When I saw the question: “My Wife is Seriously Ill: Does That Mean No More Sex Forever?” and the answer, it touched me deeply and filled me with great resolve to be celibate as God commands. When I read “when God has made it off limits for some people,” I knew that was speaking to me and it was a great blessing but it brought up a very important question.

I’ve lived a life of service and have come to accept that it is not in God’s plan for me to be married. But I’ve only recently come to understand that it was my deep loneliness that was instrumental in bringing me to sins of a sexual nature. Sins of masturbation, homosexuality and cross-dressing.

My question is: How can those of us who have sinned by doing things of a sexual nature fill the void of loneliness so we may better break free from the acts of homosexuality, masturbation, and other sexual sins?

You know, men like you are my heroes for your willingness to face the dark corners of your soul and invite God to be the God of Light in those dark corners so that you can bring glory to Him in every place of your being!!

What I have learned from years of ministry to those dealing with unwanted homosexuality is that the aching void of loneliness is addressed by developing emotionally healthy relationships with other people (especially godly, non-erotic same-sex relationships) in the Body of Christ. God’s plan is for us to experience connection with other believers, such as David and Jonathan, who experienced a deep, real, God-glorifying same-sex friendship (and of whom we are told, their hearts were “knitted together”—by God, presumably). If there is a men’s ministry in your church, or if you can find a place to make connection with other men especially, and with other believers in your church, that will help with the loneliness issue.

At the same time, it’s important to have a plan for something ELSE to do when your flesh is raging (and you will experience greater temptation during times of stress). The key is to pre-decide on an activity that is incompatible with masturbation, cruising and cross-dressing—something like going for a run. It makes a huge difference to have a plan PLUS an accountability partner that you can call when you’re struggling with temptation. I pray you will find one.

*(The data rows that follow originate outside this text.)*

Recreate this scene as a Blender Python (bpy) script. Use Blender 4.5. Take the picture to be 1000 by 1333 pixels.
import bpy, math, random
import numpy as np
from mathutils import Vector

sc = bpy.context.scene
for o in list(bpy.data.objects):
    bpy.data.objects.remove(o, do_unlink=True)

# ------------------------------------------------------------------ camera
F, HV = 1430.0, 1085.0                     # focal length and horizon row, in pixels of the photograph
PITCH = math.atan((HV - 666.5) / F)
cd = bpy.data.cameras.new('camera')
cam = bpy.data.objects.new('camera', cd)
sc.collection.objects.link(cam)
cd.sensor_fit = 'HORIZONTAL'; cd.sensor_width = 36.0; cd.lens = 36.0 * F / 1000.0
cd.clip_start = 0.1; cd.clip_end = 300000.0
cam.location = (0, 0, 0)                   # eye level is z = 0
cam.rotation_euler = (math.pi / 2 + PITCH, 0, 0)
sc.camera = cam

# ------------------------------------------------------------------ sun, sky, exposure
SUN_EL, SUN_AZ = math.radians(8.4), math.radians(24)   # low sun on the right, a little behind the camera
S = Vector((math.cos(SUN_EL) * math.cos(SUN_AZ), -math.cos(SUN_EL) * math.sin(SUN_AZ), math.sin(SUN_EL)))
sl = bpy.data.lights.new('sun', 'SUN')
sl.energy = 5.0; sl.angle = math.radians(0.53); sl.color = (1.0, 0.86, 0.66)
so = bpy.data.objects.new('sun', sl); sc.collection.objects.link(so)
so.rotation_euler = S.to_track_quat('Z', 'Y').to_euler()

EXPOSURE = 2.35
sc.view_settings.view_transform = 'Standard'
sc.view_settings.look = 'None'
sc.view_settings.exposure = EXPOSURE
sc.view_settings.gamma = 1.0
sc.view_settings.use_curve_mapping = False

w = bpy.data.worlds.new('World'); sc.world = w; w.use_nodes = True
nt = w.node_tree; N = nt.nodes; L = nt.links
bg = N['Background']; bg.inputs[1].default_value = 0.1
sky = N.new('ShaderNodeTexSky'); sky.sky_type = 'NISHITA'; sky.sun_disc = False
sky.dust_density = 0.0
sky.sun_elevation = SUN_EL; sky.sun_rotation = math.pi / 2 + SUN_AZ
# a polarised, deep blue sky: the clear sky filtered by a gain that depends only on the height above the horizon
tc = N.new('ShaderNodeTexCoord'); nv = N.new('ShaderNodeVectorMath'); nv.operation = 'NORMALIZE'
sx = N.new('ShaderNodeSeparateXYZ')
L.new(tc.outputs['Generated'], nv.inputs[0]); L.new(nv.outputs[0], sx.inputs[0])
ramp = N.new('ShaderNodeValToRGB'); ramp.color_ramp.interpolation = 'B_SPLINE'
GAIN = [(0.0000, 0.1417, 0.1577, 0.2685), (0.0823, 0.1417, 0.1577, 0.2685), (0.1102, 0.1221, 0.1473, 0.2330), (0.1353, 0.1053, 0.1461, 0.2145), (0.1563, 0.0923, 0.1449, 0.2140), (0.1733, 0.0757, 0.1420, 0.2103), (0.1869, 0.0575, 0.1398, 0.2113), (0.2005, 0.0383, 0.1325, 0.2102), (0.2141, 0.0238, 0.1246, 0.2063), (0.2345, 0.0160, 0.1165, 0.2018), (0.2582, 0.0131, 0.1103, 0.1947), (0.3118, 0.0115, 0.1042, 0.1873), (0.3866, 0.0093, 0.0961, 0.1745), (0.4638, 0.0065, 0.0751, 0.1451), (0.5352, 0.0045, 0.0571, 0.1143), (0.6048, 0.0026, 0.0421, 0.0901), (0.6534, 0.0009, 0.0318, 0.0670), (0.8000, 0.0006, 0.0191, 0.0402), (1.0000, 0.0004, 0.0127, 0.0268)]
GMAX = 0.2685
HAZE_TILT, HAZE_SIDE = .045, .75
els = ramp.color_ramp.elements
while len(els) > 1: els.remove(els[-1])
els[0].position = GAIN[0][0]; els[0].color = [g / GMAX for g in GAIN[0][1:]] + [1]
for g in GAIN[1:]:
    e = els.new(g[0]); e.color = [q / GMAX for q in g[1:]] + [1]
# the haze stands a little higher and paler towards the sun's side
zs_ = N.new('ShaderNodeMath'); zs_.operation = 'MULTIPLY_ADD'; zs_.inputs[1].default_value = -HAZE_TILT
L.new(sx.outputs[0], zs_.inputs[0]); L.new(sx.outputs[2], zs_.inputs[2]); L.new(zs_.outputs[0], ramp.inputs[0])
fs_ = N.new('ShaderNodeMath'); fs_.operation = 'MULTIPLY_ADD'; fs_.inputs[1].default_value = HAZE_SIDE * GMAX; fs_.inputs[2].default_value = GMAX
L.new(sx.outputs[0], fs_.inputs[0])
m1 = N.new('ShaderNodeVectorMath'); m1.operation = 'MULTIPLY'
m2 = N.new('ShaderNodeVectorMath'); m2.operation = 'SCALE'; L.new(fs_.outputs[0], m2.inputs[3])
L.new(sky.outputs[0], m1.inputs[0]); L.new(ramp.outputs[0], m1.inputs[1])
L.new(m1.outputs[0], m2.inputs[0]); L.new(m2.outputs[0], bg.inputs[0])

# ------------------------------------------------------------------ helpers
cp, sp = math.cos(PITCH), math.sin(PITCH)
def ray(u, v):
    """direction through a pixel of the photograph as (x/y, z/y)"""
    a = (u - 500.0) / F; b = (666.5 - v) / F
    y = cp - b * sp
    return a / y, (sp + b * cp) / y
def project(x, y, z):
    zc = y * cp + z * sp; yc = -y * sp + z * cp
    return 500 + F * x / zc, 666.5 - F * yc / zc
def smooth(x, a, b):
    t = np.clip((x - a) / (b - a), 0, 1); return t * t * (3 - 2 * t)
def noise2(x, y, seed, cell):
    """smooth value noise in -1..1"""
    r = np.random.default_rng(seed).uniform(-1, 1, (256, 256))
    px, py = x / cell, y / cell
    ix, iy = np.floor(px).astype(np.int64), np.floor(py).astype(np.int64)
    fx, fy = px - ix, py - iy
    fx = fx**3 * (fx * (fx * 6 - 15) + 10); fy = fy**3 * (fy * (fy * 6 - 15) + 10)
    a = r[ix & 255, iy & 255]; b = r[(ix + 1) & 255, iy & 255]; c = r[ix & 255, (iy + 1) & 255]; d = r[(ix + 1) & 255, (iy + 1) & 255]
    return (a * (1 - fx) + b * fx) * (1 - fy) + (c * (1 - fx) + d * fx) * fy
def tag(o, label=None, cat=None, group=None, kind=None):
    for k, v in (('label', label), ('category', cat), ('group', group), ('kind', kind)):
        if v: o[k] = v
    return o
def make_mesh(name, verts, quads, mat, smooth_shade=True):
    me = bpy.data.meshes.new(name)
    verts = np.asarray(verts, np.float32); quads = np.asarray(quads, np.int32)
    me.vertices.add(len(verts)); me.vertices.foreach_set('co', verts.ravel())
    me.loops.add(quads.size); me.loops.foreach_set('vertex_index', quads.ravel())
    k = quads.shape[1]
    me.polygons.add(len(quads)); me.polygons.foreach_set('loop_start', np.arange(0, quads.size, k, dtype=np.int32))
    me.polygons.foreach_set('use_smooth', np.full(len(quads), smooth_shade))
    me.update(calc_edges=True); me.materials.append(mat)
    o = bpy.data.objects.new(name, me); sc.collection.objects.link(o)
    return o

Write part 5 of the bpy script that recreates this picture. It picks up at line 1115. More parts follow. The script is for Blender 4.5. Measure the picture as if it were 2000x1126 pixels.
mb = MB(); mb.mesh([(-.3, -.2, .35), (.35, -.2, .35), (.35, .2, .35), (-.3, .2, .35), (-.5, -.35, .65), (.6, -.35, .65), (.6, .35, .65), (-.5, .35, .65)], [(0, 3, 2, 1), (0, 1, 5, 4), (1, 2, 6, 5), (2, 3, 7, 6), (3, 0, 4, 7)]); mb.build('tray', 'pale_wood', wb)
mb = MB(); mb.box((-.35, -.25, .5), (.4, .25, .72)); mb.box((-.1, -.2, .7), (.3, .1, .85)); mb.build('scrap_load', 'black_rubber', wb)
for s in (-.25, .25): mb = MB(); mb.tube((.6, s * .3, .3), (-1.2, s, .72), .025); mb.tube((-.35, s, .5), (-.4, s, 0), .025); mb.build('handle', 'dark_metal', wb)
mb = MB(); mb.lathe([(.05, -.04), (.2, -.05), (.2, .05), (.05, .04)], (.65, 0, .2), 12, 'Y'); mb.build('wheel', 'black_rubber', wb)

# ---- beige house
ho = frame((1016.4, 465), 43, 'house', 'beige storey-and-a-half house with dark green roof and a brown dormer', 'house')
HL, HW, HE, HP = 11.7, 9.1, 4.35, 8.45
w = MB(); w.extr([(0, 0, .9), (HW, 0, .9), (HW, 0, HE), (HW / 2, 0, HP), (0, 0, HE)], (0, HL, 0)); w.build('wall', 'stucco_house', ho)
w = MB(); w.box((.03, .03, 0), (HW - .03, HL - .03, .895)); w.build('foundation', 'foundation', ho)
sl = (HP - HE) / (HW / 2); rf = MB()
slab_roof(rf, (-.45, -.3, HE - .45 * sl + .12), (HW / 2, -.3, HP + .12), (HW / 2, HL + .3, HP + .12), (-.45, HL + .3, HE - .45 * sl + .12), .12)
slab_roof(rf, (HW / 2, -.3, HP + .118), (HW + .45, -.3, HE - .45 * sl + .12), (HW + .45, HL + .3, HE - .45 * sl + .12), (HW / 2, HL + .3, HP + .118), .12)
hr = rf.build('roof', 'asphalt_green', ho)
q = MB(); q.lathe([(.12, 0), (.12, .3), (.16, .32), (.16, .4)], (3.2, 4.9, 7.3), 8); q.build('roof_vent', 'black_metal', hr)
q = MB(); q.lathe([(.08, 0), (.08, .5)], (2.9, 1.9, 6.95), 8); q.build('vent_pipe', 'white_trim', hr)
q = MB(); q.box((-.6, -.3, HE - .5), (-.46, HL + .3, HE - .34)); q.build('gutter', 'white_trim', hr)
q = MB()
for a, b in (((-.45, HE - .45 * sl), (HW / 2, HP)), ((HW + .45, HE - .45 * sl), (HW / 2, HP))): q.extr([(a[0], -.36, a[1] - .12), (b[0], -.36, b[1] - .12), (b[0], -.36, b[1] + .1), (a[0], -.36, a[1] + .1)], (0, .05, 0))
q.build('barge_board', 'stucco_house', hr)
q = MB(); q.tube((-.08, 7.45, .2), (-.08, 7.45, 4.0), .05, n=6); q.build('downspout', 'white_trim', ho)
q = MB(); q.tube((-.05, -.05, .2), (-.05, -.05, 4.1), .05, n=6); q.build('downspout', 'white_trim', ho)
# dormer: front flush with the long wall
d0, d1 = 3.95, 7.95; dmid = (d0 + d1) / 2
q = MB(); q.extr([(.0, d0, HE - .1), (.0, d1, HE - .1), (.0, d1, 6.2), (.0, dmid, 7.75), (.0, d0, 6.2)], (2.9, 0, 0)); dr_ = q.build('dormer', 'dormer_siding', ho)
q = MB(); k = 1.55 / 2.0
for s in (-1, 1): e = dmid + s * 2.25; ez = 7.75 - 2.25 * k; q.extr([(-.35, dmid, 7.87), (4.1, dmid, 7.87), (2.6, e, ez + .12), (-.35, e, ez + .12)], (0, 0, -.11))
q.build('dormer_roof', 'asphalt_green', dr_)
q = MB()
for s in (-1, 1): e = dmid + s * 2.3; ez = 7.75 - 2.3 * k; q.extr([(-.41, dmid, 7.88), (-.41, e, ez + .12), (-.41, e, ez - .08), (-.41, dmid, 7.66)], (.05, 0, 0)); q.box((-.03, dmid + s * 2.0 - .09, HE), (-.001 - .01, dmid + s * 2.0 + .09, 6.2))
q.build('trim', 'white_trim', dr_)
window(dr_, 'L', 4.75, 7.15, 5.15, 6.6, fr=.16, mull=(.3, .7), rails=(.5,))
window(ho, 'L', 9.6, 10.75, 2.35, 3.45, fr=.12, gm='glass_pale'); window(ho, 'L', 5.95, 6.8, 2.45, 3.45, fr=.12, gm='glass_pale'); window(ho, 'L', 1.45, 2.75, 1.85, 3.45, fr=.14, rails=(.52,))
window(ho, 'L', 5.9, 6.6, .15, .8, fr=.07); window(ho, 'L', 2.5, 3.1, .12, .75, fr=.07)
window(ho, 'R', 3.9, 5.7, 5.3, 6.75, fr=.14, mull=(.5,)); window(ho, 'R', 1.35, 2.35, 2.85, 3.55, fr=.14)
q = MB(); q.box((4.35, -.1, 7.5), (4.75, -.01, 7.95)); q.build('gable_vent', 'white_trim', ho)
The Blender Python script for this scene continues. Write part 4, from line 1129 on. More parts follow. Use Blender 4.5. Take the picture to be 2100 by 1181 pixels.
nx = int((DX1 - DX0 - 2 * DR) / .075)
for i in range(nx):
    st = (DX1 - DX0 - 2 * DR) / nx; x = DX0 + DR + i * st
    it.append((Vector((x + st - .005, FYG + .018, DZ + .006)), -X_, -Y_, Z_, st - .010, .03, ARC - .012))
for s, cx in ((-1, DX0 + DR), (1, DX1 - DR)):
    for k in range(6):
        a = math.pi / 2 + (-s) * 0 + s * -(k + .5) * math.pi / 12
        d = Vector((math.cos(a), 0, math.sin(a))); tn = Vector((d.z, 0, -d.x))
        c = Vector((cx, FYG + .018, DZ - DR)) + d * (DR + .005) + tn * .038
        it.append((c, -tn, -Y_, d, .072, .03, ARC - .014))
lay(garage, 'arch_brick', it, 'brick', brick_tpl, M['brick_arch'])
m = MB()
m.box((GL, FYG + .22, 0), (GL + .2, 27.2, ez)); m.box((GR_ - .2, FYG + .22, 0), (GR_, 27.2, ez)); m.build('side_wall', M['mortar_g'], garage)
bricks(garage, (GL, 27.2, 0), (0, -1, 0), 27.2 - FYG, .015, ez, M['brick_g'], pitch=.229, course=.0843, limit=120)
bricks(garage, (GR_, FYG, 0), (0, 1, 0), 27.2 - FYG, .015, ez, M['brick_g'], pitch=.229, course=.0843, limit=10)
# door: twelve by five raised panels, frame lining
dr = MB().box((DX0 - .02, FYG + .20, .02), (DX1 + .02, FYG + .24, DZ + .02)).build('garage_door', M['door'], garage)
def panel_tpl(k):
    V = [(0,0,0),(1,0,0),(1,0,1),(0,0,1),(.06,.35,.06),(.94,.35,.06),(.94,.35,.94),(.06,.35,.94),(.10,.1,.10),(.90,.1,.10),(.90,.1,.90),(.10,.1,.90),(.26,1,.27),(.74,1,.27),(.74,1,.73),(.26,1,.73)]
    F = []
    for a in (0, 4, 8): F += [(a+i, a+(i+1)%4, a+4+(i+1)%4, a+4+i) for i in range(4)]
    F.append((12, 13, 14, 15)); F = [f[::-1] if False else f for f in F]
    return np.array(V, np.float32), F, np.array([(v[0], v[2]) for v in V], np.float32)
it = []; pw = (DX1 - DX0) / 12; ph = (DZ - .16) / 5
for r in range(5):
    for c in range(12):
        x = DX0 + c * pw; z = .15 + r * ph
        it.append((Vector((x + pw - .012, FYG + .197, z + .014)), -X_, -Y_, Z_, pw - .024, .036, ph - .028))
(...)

Are you familiar with Joe Dallas’ excellent book Desires in Conflict? He can help you understand the dynamics of the homosexual struggle and how God brings healing.

Also, there is a free online support group at Living Hope Ministries You can find connection with other men who are learning to be overcomers in the same struggle. Most are not cross-dressers, but all struggle with homosexual attractions. It’s a safe place to be real and find strong support. http://forums.livehope.org

The Lord bless you and keep you today!